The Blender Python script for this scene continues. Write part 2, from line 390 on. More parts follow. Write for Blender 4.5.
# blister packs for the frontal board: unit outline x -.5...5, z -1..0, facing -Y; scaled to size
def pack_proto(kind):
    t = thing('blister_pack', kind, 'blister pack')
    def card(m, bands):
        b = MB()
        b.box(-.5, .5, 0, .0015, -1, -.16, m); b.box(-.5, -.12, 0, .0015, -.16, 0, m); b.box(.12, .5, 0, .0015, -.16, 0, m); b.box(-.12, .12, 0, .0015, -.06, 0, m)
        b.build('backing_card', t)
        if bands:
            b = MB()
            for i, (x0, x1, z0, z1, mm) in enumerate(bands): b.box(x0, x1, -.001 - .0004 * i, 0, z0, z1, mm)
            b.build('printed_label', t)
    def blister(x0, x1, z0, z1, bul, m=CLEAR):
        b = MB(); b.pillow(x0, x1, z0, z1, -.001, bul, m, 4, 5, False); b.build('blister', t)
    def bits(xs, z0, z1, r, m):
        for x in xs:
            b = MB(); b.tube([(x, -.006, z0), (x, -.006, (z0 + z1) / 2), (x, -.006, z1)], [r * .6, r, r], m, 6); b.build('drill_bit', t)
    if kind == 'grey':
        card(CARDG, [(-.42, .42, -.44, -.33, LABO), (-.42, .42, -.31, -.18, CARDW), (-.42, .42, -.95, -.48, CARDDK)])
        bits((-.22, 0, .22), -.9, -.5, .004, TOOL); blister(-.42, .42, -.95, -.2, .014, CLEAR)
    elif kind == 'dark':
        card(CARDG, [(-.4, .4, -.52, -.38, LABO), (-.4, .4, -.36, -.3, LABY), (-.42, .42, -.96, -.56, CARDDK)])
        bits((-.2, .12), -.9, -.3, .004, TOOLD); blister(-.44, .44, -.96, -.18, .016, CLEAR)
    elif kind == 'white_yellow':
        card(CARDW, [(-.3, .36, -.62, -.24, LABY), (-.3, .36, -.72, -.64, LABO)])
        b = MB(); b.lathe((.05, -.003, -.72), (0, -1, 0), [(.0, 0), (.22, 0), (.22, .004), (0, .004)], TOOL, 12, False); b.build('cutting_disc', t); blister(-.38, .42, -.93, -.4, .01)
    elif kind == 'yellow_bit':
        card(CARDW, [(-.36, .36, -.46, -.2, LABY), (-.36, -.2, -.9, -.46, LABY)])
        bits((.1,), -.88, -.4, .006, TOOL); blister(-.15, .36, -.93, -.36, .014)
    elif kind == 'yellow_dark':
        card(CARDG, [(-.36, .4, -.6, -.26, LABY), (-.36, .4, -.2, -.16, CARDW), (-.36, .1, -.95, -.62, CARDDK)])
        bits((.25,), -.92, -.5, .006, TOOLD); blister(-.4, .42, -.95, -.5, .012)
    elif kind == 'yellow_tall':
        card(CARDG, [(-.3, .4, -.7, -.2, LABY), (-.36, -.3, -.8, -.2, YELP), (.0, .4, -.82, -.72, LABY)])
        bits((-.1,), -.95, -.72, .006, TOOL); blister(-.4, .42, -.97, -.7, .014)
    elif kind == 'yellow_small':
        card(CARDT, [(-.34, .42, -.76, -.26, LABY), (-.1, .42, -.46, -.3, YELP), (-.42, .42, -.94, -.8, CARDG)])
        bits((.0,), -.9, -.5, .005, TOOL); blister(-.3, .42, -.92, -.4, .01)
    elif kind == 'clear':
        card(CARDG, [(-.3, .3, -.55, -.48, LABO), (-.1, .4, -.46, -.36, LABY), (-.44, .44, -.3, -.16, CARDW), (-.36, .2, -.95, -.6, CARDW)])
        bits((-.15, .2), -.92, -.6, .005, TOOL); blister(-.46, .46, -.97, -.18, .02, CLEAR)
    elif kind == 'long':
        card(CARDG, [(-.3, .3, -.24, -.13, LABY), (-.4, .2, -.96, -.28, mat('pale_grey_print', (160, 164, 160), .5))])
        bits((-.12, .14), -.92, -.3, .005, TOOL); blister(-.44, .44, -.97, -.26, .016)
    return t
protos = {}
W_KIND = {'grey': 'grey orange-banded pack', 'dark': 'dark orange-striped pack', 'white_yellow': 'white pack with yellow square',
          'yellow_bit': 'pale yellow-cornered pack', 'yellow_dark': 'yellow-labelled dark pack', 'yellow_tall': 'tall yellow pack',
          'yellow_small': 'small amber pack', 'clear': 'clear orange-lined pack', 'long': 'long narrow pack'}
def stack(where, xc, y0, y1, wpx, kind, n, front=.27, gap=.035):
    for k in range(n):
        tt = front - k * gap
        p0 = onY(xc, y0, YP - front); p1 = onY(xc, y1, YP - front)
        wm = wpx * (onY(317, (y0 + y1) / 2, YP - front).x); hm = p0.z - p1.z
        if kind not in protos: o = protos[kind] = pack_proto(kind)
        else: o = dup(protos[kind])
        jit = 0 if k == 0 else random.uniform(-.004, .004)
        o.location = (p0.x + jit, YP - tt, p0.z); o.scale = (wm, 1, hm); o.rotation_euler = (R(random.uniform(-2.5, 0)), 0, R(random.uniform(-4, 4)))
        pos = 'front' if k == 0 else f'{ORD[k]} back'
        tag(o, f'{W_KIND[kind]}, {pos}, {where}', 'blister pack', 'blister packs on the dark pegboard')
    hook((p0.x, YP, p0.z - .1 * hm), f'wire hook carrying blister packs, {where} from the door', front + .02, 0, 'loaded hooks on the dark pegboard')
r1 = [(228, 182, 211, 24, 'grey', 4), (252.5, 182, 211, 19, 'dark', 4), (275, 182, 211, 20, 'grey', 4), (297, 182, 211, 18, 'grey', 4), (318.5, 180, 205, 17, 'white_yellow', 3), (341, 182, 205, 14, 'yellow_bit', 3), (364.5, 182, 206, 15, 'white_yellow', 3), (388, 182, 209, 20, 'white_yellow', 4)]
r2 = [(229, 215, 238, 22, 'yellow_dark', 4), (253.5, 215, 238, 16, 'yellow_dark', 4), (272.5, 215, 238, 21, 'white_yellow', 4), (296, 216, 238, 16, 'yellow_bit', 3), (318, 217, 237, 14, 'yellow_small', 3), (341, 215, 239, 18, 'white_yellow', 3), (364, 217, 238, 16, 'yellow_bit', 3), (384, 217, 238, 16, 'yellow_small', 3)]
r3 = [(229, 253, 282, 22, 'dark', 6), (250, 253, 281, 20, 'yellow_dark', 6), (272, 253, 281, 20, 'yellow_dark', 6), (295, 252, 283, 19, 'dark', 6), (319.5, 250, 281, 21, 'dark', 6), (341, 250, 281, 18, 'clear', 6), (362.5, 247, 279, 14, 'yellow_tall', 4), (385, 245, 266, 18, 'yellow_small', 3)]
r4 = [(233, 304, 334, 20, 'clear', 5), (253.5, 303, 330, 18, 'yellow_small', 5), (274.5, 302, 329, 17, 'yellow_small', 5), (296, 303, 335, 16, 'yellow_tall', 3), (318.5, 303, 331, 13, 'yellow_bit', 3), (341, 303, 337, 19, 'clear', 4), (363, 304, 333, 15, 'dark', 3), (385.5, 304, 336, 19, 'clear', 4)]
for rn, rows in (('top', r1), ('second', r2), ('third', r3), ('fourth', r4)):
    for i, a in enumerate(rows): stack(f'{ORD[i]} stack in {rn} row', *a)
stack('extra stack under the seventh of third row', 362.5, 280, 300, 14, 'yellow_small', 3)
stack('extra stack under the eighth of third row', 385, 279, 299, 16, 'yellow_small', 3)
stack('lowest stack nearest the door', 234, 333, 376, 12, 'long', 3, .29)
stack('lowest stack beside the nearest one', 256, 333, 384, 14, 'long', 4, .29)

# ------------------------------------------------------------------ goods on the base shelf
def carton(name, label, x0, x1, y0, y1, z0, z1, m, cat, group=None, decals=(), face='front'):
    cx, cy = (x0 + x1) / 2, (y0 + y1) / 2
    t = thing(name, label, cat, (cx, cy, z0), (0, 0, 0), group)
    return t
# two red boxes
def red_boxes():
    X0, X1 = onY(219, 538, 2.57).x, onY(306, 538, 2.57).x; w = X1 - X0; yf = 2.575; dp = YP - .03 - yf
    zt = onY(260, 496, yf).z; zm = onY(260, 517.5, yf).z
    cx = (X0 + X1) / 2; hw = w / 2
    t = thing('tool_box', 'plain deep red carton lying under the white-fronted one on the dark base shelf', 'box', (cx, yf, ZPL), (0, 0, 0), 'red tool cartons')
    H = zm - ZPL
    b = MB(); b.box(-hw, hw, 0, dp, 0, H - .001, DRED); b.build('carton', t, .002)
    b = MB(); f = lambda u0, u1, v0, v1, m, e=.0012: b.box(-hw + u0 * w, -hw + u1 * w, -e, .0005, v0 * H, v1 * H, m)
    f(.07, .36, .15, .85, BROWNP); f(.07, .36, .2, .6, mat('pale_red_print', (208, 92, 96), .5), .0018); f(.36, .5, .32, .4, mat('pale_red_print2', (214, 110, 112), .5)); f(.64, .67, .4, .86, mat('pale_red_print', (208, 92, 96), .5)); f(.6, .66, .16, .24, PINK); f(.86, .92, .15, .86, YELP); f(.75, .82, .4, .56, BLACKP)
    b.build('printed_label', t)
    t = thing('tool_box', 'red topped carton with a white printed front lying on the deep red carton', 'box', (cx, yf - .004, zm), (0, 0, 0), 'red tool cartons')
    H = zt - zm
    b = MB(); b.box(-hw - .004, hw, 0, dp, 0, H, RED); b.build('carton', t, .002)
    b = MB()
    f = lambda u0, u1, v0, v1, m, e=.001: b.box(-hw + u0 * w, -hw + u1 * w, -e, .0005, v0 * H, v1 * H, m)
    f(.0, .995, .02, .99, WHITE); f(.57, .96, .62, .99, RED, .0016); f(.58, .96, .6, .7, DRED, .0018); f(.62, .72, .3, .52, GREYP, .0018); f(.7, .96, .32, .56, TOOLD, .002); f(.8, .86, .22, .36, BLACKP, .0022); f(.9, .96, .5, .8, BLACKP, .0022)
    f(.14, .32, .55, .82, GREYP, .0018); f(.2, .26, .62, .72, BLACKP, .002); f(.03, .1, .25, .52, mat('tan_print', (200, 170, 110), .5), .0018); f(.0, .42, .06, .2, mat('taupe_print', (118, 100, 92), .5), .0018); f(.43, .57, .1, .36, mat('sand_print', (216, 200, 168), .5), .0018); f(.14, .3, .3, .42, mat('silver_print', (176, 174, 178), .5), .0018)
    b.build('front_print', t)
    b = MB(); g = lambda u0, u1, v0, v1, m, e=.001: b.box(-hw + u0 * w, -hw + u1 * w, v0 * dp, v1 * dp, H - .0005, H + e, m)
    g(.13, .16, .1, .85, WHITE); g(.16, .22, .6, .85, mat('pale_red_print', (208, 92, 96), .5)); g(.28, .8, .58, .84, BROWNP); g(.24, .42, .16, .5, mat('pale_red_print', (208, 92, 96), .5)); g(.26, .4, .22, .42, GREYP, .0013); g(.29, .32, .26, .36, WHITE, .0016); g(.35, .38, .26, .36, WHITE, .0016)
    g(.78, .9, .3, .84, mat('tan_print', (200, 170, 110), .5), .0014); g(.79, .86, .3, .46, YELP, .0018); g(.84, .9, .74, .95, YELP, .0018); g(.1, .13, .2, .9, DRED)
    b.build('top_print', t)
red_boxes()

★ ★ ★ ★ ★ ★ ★

Report all lines of the data above that include the string "from".

The Blender Python script for this scene continues. Write part 2, from line 390 on. More parts follow. Write for Blender 4.5.
    hook((p0.x, YP, p0.z - .1 * hm), f'wire hook carrying blister packs, {where} from the door', front + .02, 0, 'loaded hooks on the dark pegboard')